[TCML] Would a Tesla coil work in a vaccum?
Alice
alice33 at arczip.com
Sat Apr 17 22:30:43 MDT 2010
Hi Bill, Greg and all,
I have been asking around a lot about this. I was wondering why all the
varieties of color. Someone told me the purple/violet colors are the weaker
sparks. Every time I see a color photo or film of someone having sparks
shoot off their finger tips this is the case. In the case of a nice big
coil, the bolts look blue/white when they hit the ground. They tell me
those are the ones that are the most powerful. The kind of gas/air makes
the color, which, has made me wonder, what color would the sparks be if a
Tesla coil was sitting on the surface of Mars? Could one even work on Mars
in its ultra thin atmosphere? This raises another question, is gravity an
issue? If someone brought a Tesla coil to try out at the International
Space Station, would the zero gravity affect it?
Becky
----- Original Message -----
From: "G Hunter" <dogbrain_39560 at yahoo.com>
To: "Tesla Coil Mailing List" <tesla at pupman.com>
Sent: Saturday, April 17, 2010 3:48 PM
Subject: Re: [TCML] Would a Tesla coil work in a vaccum?
> From: Bill Noble <william_b_noble at msn.com>
> sparks can only be visible when
> there is matter in the intervening space to be
> ionized. In a perfect vacuum, there would be no
> visible sparks or plasma
>
> --------------------------------------------------
Hi Bill,
Interesting stuff, which raised still more questions in my slowly
calcifying, middle-aged brain. For example, why are Tesla coil sparks the
color they are? Presumably, ionized air contributes the color. But if
that's all there is to it, why aren't all TC sparks the same color? Even in
my own coils, I've observed discharges of violet, violet-white, purple,
blue, and various shades of blue-white. Likewise, Jacob's ladder sparks are
orange and flaming, while TC spark gap sparks are intense blue-white. How
can an ionized 80/20 Nitrogen/Oxygen mix at 1 atm glow at so many different
colors? Is it just a matter of temperature? What about impurities? I
suppose the JL uprights might contribute metal ions and metal vapor, which
could explain the dramatic color difference.
Oddly, what the camera sees and what I see don't always agree. Sparks that
look blue-white to me may render as violet in photographs, or vice-versa.
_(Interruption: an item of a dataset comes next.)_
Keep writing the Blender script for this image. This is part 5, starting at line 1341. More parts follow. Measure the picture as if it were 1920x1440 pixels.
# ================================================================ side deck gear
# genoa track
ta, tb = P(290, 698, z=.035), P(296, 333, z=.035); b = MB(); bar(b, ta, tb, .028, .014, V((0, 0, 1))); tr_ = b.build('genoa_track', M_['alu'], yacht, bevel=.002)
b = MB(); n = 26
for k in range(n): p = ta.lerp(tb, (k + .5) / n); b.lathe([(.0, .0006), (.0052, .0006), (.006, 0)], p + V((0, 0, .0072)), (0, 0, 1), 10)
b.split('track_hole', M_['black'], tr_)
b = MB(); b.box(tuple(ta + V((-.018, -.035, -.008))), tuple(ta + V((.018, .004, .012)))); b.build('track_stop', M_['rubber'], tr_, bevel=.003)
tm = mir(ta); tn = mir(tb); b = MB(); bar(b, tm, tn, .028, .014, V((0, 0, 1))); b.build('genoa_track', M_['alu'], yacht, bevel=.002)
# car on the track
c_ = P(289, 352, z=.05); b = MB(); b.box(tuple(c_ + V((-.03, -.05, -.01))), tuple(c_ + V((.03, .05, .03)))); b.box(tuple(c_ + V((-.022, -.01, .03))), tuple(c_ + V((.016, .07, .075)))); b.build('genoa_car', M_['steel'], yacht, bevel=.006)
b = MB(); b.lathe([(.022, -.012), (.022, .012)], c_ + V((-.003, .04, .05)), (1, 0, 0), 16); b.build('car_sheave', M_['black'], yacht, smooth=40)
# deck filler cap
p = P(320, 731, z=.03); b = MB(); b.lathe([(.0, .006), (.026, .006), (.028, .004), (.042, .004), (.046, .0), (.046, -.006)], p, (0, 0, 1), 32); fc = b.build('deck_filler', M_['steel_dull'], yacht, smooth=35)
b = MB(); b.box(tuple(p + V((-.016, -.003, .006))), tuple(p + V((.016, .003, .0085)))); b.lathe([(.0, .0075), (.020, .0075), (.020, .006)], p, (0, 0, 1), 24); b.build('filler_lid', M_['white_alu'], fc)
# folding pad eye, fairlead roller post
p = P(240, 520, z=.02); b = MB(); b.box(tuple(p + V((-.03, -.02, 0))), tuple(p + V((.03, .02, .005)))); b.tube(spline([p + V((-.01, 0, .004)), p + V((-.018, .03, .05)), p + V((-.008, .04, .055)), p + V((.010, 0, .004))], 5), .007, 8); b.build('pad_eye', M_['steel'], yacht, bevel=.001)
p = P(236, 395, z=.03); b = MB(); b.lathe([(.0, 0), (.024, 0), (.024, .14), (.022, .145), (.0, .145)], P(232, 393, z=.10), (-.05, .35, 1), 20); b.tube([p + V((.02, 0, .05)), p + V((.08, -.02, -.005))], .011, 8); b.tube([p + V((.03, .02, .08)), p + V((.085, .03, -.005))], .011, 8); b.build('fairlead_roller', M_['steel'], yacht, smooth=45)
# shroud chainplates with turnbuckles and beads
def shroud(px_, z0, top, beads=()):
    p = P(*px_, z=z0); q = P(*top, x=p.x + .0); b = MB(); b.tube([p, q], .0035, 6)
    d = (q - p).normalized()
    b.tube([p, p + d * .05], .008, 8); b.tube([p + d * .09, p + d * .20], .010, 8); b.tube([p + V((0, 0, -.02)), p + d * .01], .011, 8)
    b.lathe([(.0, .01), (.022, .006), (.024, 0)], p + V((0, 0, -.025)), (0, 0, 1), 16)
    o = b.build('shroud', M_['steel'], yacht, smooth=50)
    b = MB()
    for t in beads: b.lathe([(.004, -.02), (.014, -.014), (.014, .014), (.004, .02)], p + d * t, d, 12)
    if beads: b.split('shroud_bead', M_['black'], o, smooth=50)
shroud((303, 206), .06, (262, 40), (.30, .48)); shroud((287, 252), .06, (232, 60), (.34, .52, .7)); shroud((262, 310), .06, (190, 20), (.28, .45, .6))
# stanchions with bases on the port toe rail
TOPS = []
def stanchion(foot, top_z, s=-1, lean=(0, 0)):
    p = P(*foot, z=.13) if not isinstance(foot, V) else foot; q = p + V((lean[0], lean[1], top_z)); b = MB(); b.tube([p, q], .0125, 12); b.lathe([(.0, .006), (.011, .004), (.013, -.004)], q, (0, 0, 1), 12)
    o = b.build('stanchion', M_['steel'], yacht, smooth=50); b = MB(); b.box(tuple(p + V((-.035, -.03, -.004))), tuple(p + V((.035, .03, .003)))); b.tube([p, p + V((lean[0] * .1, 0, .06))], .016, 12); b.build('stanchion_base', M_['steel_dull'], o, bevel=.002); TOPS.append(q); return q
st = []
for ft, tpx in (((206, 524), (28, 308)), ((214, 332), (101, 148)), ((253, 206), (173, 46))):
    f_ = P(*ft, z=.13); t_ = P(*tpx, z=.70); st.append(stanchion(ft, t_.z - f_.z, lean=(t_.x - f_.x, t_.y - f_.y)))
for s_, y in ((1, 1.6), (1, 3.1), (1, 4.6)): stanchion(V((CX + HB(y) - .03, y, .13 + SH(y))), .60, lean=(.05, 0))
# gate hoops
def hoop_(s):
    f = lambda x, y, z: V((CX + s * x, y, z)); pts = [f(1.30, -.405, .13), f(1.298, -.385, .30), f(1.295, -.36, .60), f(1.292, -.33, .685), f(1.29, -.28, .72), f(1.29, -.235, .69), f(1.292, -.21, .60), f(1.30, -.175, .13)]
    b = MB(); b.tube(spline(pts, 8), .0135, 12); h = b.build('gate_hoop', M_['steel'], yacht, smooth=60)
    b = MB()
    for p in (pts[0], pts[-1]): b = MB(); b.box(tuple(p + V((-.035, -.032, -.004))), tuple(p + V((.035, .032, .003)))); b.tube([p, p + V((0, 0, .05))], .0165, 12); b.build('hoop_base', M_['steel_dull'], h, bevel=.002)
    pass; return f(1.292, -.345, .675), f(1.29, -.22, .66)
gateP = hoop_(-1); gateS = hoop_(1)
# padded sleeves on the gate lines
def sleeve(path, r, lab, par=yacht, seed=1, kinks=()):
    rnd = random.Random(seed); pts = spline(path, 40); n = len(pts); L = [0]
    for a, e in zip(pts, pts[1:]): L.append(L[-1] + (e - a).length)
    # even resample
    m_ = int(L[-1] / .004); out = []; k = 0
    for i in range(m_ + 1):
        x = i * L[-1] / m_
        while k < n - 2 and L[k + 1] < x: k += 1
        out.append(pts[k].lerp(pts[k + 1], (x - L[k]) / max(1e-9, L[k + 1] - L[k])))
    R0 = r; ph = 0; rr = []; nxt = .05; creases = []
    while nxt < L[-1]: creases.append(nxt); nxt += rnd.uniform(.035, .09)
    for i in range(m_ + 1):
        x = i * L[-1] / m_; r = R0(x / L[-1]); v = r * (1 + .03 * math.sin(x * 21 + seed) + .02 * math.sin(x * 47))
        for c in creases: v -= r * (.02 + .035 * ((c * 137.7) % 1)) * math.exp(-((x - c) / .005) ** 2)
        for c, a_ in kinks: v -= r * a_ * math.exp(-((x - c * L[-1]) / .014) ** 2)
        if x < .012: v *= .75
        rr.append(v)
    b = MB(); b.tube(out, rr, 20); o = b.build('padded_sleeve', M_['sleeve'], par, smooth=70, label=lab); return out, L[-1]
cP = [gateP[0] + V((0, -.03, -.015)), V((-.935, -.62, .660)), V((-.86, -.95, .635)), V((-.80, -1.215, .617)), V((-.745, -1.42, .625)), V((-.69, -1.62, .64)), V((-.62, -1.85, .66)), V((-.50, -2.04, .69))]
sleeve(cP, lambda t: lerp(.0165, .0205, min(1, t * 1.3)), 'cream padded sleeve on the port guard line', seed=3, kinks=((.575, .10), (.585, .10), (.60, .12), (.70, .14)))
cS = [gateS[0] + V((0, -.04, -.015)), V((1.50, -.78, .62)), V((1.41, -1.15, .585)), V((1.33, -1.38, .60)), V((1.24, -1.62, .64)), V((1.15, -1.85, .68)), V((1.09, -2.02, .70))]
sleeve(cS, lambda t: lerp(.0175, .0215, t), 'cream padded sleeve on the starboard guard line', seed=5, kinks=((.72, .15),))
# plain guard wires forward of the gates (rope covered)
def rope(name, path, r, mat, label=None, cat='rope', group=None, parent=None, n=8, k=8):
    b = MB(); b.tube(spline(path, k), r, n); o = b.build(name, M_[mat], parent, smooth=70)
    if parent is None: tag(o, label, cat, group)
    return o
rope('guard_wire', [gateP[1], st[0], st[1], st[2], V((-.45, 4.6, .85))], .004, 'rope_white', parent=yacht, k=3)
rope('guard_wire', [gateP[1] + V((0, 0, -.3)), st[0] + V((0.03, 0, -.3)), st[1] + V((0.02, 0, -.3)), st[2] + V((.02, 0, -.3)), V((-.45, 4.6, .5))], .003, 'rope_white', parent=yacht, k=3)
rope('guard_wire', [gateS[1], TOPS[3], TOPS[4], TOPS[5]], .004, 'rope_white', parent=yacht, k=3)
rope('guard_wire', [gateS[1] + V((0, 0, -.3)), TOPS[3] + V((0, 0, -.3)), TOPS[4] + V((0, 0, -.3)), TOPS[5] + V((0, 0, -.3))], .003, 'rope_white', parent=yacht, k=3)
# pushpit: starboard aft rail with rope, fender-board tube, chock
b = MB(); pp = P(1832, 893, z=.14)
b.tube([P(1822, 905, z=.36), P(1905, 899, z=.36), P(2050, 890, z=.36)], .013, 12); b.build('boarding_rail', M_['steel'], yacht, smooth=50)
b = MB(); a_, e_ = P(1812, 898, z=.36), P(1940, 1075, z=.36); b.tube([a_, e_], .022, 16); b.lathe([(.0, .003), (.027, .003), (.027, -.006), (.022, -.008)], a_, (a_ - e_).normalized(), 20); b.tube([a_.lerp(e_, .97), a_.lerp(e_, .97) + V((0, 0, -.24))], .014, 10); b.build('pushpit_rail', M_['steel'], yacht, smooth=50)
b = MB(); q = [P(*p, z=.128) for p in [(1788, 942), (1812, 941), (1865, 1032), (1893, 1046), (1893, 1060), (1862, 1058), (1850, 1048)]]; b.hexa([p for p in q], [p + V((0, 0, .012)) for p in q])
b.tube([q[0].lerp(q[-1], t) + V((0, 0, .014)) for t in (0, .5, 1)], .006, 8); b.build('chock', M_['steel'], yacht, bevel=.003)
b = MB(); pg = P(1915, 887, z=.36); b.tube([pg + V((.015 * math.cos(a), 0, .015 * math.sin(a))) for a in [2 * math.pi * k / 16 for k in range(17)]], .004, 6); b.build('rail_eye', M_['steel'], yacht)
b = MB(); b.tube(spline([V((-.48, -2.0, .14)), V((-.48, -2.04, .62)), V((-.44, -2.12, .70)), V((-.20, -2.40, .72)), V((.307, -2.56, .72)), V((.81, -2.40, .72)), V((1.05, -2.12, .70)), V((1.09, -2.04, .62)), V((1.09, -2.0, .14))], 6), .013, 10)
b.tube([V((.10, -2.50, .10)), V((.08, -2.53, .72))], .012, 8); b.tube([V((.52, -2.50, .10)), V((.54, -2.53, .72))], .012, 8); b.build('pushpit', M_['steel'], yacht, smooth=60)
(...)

This is troubling as my cameras and I tend to agree very well on the colors
of other subjects. Why the disagreement on the color of TC discharges?
Regarding the ultra-high vacuum situation: what about a thermionic electron
tube? Is a visible discharge inside such a tube possible? I'm assuming the
answer is "no", but what about a very high current through a hard vacuum?
Still invisible? I guess I'm just fishing around for an answer to the
ultimate question: What color is an electron???